WHAT THE TASK REQUIRES: Set down, exactly as written, the lines from the top of the data to the line that holds "posts in the field')", and omit the pictures.

_ _ _ _ _

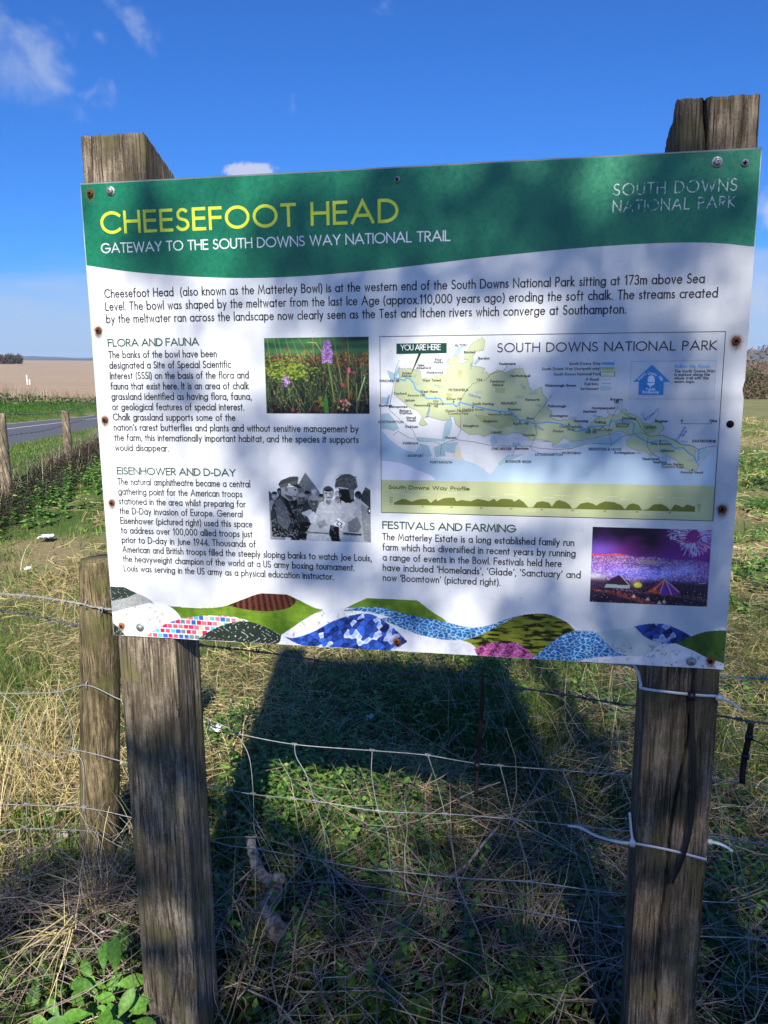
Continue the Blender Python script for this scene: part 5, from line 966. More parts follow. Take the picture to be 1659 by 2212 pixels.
# white marker posts far out in the field
def onterr(x, y):
    d = ray(x, y); t = 3.
    for k in range(4000):
        q = CAM + d * t
        if q[2] < float(terr(q[0], q[1])): return q
        t *= 1.003
    return q
for (x, y, yt, w, lb) in ((59.3, 831, 811, .085, 'tall thin white marker post standing in the ploughed field'), (64.6, 831, 820, .1, 'short white marker post beside the taller one in the field')):
    q = onterr(x, y); hh_ = (y - yt) / FL * q[1] * 1.02; z0 = float(terr(q[0], q[1])); mb = MB()
    V = []; w_ = w / 2 * (q[1] / 60)
    for z, s in ((-.1, 1), (hh_ * .96, .95), (hh_, .7)):
        for a in range(8): V.append((q[0] + w_ * s * math.cos(a * .785), q[1] + w_ * s * math.sin(a * .785), z0 + z))
    mb.add(V, [(k * 8 + a, k * 8 + (a + 1) % 8, k * 8 + 8 + (a + 1) % 8, k * 8 + 8 + a) for k in range(2) for a in range(8)] + [(16, 17, 18, 19), (16, 19, 20, 23), (20, 21, 22, 23)])
    tag(mb.build('marker_post', mat('marker_white', (.75, .74, .68), .6, 0, .3, .1, 5)), lb, 'marker post', 'white marker posts in the field')

# ------------------------------------------------------------------ ground cover (uncountable)
def wedge(n, y0, y1, pw=1.6, half=.62, x0=None, x1=None):
    """random ground points in front of the camera, denser close up"""
    u = RNG.random(n); y = (y0 ** (2 - pw) + u * (y1 ** (2 - pw) - y0 ** (2 - pw))) ** (1 / (2 - pw)); x = RNG.uniform(-half, half, n) * (y + .4); x = np.where(RNG.random(n) < .16, x * 1.0 + np.sign(x) * half * (y + .4) * .9, x); return x, y
def tz(x, y): return terr(x, y)
def blades(name, x, y, hgt, wid, lean, cols, m, label, cat=None, z0=0., seg=3, curl=.6):
    n = len(x); a = RNG.uniform(0, 2 * np.pi, n); d = np.stack([np.cos(a), np.sin(a)], 1); sd = RNG.uniform(0, 2 * np.pi, n); sdv = np.stack([np.cos(sd), np.sin(sd)], 1)
    z = tz(x, y) + z0; V = np.zeros((n, seg * 2 + 1, 3)); c = cols[RNG.integers(0, len(cols), n)] * RNG.uniform(.7, 1.3, (n, 1)) * (.55 + .9 * fbm(x * 2.1, y * 2.1, 88))[:, None]; CC = np.zeros((n, seg * 2 + 1, 3))
    for k in range(seg + 1):
        t = k / seg; out_ = lean * hgt * (t * (1 - curl) + curl * t * t); up = hgt * (np.sqrt(np.clip(1 - (lean * t) ** 2, .02, 1))) * t * (1 - .25 * lean * t)
        px = x + d[:, 0] * out_; py = y + d[:, 1] * out_; pz = z + up; w = wid * (1 - t) ** .7 * .5
        if k < seg:
            V[:, 2 * k] = np.stack([px - sdv[:, 0] * w, py - sdv[:, 1] * w, pz], 1); V[:, 2 * k + 1] = np.stack([px + sdv[:, 0] * w, py + sdv[:, 1] * w, pz], 1)
        else: V[:, 2 * k] = np.stack([px, py, pz], 1)
    CC[:] = c[:, None]; nv = seg * 2 + 1; b = np.arange(n)[:, None] * nv
    Q = [b + np.array([[2 * k, 2 * k + 1, 2 * k + 3, 2 * k + 2]]) for k in range(seg - 1)]; Tt = b + np.array([[2 * seg - 2, 2 * seg - 1, 2 * seg]])
    return tag(npmesh(name, V.reshape(-1, 3), Q + [Tt], m, None, CC.reshape(-1, 3)), label, cat, kind='stuff')
def straws(name, x, y, z, ln, wid, cols, m, label, tilt=.25, bend=.12, cat=None, mask=None):
    n = len(x); a = RNG.uniform(0, 2 * np.pi, n); el = RNG.normal(0, tilt, n); d = np.stack([np.cos(a) * np.cos(el), np.sin(a) * np.cos(el), np.sin(el)], 1); s = np.stack([-np.sin(a), np.cos(a), np.zeros(n)], 1)
    s = s * np.cos(RNG.uniform(-.9, .9, n))[:, None] + np.array([0, 0, 1]) * .4
    base = np.stack([x, y, tz(x, y) + z], 1); V = np.zeros((n, 8, 3)); bd = s * (RNG.normal(0, bend, n) * ln)[:, None]
    for k, t in enumerate((0, .35, .7, 1)):
        p = base + d * (ln * (t - .5))[:, None] + bd * (t * (1 - t) * 4); p[:, 2] = np.maximum(p[:, 2], base[:, 2] - z + .003); w = (wid * (1 - .5 * t) * .5)[:, None]; V[:, 2 * k] = p - s * w; V[:, 2 * k + 1] = p + s * w
    c = cols[RNG.integers(0, len(cols), n)] * RNG.uniform(.6, 1.25, (n, 1)) * (.5 + 1. * fbm(x * 2.6, y * 2.6, 89))[:, None]; b = np.arange(n)[:, None] * 8
    Q = [b + np.array([[2 * k, 2 * k + 1, 2 * k + 3, 2 * k + 2]]) for k in range(3)]
    return tag(npmesh(name, V.reshape(-1, 3), Q, m, None, np.repeat(c, 8, 0)), label, cat, kind='stuff')
A3 = lambda *L: np.array(L, float)
green = A3((.08, .16, .02), (.12, .21, .03), (.17, .25, .045), (.05, .11, .02), (.22, .27, .06)); tan = A3((.56, .44, .19), (.64, .52, .24), (.44, .33, .14), (.3, .21, .1), (.72, .6, .34), (.5, .43, .17))
def keepm(x, y, fn, rn=None): k = RNG.random(len(x)) < fn(x, y); return x[k], y[k]
patch = lambda x, y, s=1.5, sd=60: fbm(x * s, y * s, sd)
# green grass, close
x, y = wedge(110000, 1.45, 5.2, 1.7); k = (y > 2.05) | (RNG.random(len(x)) < .4); x, y = x[k], y[k]; x, y = keepm(x, y, lambda x, y: np.clip(.5 + 3.6 * (patch(x, y, 2.2) - .47), .08, 1))
n = len(x); blades('grass', x, y, RNG.uniform(.025, .1, n) * (.5 + 1.0 * patch(x, y, 3, 61)), RNG.uniform(.0022, .0055, n), RNG.uniform(.1, .95, n), green, M['blade'], 'short green grass tufts growing round the posts')
x, y = wedge(85000, 5, 24, 1.7, .6); k = (road_t(x, y) > .25) & ((np.abs(x) / y > .28) | (RNG.random(len(x)) < .35)); x, y = x[k], y[k]; x, y = keepm(x, y, lambda x, y: np.clip(.35 + 2.6 * (patch(x, y) - .48), .1, 1))
n = len(x); blades('grass', x, y, RNG.uniform(.03, .12, n), RNG.uniform(.004, .009, n) * (.6 + y / 10), RNG.uniform(.1, .9, n), green, M['blade'], 'rough green grass out in the pasture', seg=2)
x, y = wedge(52000, 1.7, 4.6, 1.6); x, y = keepm(x, y, lambda x, y: np.clip(.15 + 3 * (patch(x, y, 2.2, 66) - .5), 0, 1) * np.where((x > -.35) , 1, .25)); n = len(x)
blades('grass', x, y, RNG.uniform(.1, .28, n), RNG.uniform(.0018, .0036, n), RNG.uniform(.3, .97, n), green * .75, M['blade'], 'longer fine green grass behind the netting', seg=4)
# straw lying about
x, y = wedge(60000, 1.5, 5.5, 1.7); k = (y > 2.1) | (RNG.random(len(x)) < .15); x, y = x[k], y[k]; g = lambda x, y: np.clip(.38 - 4 * (patch(x, y, 2.2) - .5), .05, 1)
x, y = keepm(x, y, g); n = len(x); straws('dry_grass', x, y, RNG.uniform(.01, .06, n), RNG.uniform(.04, .19, n), RNG.uniform(.0016, .0036, n), tan, M['straw'], 'tan cut grass lying matted behind the board', .22)
x, y = wedge(85000, 5, 24, 1.7, .6); k = (road_t(x, y) > .25) & ((road_t(x, y) > 2.4) | (RNG.random(len(x)) < .12) | (x > 0)) & ((np.abs(x) / y > .28) | (RNG.random(len(x)) < .35)); x, y = x[k], y[k]; x, y = keepm(x, y, g); n = len(x)
straws('dry_grass', x, y, RNG.uniform(.01, .07, n), RNG.uniform(.06, .22, n), RNG.uniform(.003, .007, n) * (.7 + y / 14), tan, M['straw'], 'bleached dry grass across the pasture', .25)
# standing straw
x, y = wedge(5200, 1.7, 6, 1.6); x, y = keepm(x, y, lambda x, y: np.where(x < -.5, .6, .55) * (patch(x, y, 2.5, 70) > .45)); n = len(x)
blades('dry_grass', x, y, RNG.uniform(.12, .36, n), RNG.uniform(.002, .0035, n), RNG.uniform(.2, .95, n), tan, M['straw'], 'thin dry stalks standing above the turf', seg=4)
n = 320; x = RNG.normal(-1.3, .14, n); y = RNG.normal(2.75, .2, n)
blades('dry_grass', x, y, RNG.uniform(.2, .6, n), RNG.uniform(.002, .0036, n), RNG.uniform(.35, .98, n), tan, M['straw'], 'tall dry tussock at the left edge behind the wires', seg=4)

# small leaves
def leafmesh(mb_name, P, D, N, ln, wid, cols, m, label, toothed=False, cat=None, kind='stuff', parent=None, fold=.25, oblong=False):
    """P base, D direction, N normal, per-leaf arrays"""
    n = len(P); D = D / np.linalg.norm(D, axis=1)[:, None]; S_ = np.cross(N, D); S_ /= np.linalg.norm(S_, axis=1)[:, None] + 1e-9; N = np.cross(D, S_)
    prof = [(0, .06), (.14, .34), (.3, .5), (.48, .44), (.66, .33), (.84, .16), (1, 0)]
    if toothed: prof = [(0, .1), (.08, .42), (.16, .36), (.26, .54), (.33, .42), (.44, .5), (.5, .36), (.62, .4), (.68, .26), (.8, .26), (.85, .13), (1, 0)]
    if oblong: prof = [(0, .05), (.12, .1), (.26, .24), (.42, .4), (.58, .5), (.74, .5), (.87, .38), (.96, .2), (1, .04)]
    k = len(prof); V = np.zeros((n, 3 * k, 3)); droop = RNG.uniform(.05, .4, n)[:, None] * ln[:, None]
    for i, (t, w) in enumerate(prof):
        c = P + D * (ln * t)[:, None] - N * droop * t * t; o = S_ * (wid * w)[:, None]; u = N * (wid * w * fold)[:, None]
        V[:, 3 * i] = c + o + u; V[:, 3 * i + 1] = c; V[:, 3 * i + 2] = c - o + u
    b = np.arange(n)[:, None] * 3 * k; Q = []
    for i in range(k - 1):
        for s in (0, 1): Q.append(b + np.array([[3 * i + s, 3 * i + s + 1, 3 * i + 4 + s, 3 * i + 3 + s]]))
    c = cols[RNG.integers(0, len(cols), n)] * RNG.uniform(.7, 1.3, (n, 1)); CC = np.repeat(c[:, None], 3 * k, 1).copy(); CC[:, 1::3] *= 1.25
    o = npmesh(mb_name, V.reshape(-1, 3), Q, m, parent, CC.reshape(-1, 3), True)
    return tag(o, label, cat, kind=kind) if parent is None else o
def nettles(plants, label, cols, per=11, hgt=(.05, .2), ln=(.016, .038)):
    P = []; D = []; N = []; L = []; W = []; mb = MB()
    for (x, y) in plants:
        z = float(tz(x, y)); H_ = random.uniform(*hgt); lx, ly = random.gauss(0, .18), random.gauss(0, .18); tip = np.array([x + lx * H_, y + ly * H_, z + H_]); b0 = np.array([x, y, z])
        mb.tube([b0, (b0 + tip) / 2 + np.array([.005, 0, 0]), tip], [.0016, .0013, .0008], 4, (.06, .09, .03))
        ph = random.uniform(0, 6)
        for k in range(per):
            t = .25 + .75 * (k // 2) / max(1, (per - 1) // 2); a = ph + (k % 2) * math.pi + (k // 2) * 1.6; c = b0 + (tip - b0) * t; s = 1.15 - .45 * t
            P.append(c); el = random.uniform(-.15, .5); D.append((math.cos(a) * math.cos(el), math.sin(a) * math.cos(el), math.sin(el))); N.append((random.gauss(0, .25), random.gauss(0, .25), 1)); l = random.uniform(*ln) * s; L.append(l); W.append(l * .62)
    mb.build('nettle_stems', M['twig']) if False else None
    return leafmesh('nettles', np.array(P), np.array(D), np.array(N), np.array(L), np.array(W), cols, M['leaf'], label, True)
nc = A3((.07, .16, .03), (.09, .2, .035), (.13, .25, .045), (.045, .11, .03), (.18, .28, .06))
pl = []
for cx, cy, s, nn in ((650, 1760, .13, 70), (720, 1830, .13, 60), (610, 1700, .1, 34), (800, 1760, .12, 30), (880, 1800, .15, 24), (700, 1600, .18, 30), (830, 1540, .22, 34), (560, 1900, .1, 14), (660, 1960, .12, 24), (980, 1500, .2, 26), (1080, 1460, .14, 30), (1060, 1570, .1, 10), (1340, 1560, .08, 26), (1150, 1500, .12, 12), (500, 1600, .05, 10), (870, 2000, .1, 10), (1130, 2100, .06, 10), (1580, 1950, .1, 30), (1600, 2050, .1, 26), (1590, 1520, .08, 8), (960, 1950, .1, 14), (560, 1740, .06, 16), (1250, 1950, .1, 12), (950, 2150, .08, 12), (1600, 1780, .1, 12)):
    g0 = gnd(cx, cy); pl += [(g0[0] + random.gauss(0, s), g0[1] + random.gauss(0, s * 1.1)) for _ in range(int(nn * 1.6))]
nettles(pl, 'green nettles and ground ivy low behind the netting', nc)
pl = []
for (cx, cy, sx_, sy_, nn) in ((-3.55, 7.9, .25, .5, 90), (-3.8, 8.9, .25, .6, 90), (-3.75, 9.8, .35, .6, 90), (-3.7, 10.8, .35, .7, 80), (-4.2, 12.4, .3, .9, 50), (4.6, 9.3, .4, .35, 60), (4.2, 7.6, .35, .4, 50), (3.9, 6.5, .3, .3, 30), (5.2, 11, .5, .4, 40), (3.3, 5.6, .5, .4, 60), (2.7, 5.0, .5, .3, 60)):
    pl += [(cx + random.gauss(0, sx_), cy + random.gauss(0, sy_)) for _ in range(nn)]
nettles(pl, 'clumps of young nettles along the roadside fence and in the pasture', nc * 1.15, 11, (.06, .24), (.035, .07))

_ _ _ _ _

RESULT FOR THIS EXERCISE:
Continue the Blender Python script for this scene: part 5, from line 966. More parts follow. Take the picture to be 1659 by 2212 pixels.
# white marker posts far out in the field
def onterr(x, y):
    d = ray(x, y); t = 3.
    for k in range(4000):
        q = CAM + d * t
        if q[2] < float(terr(q[0], q[1])): return q
        t *= 1.003
    return q
for (x, y, yt, w, lb) in ((59.3, 831, 811, .085, 'tall thin white marker post standing in the ploughed field'), (64.6, 831, 820, .1, 'short white marker post beside the taller one in the field')):
    q = onterr(x, y); hh_ = (y - yt) / FL * q[1] * 1.02; z0 = float(terr(q[0], q[1])); mb = MB()
    V = []; w_ = w / 2 * (q[1] / 60)
    for z, s in ((-.1, 1), (hh_ * .96, .95), (hh_, .7)):
        for a in range(8): V.append((q[0] + w_ * s * math.cos(a * .785), q[1] + w_ * s * math.sin(a * .785), z0 + z))
    mb.add(V, [(k * 8 + a, k * 8 + (a + 1) % 8, k * 8 + 8 + (a + 1) % 8, k * 8 + 8 + a) for k in range(2) for a in range(8)] + [(16, 17, 18, 19), (16, 19, 20, 23), (20, 21, 22, 23)])
    tag(mb.build('marker_post', mat('marker_white', (.75, .74, .68), .6, 0, .3, .1, 5)), lb, 'marker post', 'white marker posts in the field')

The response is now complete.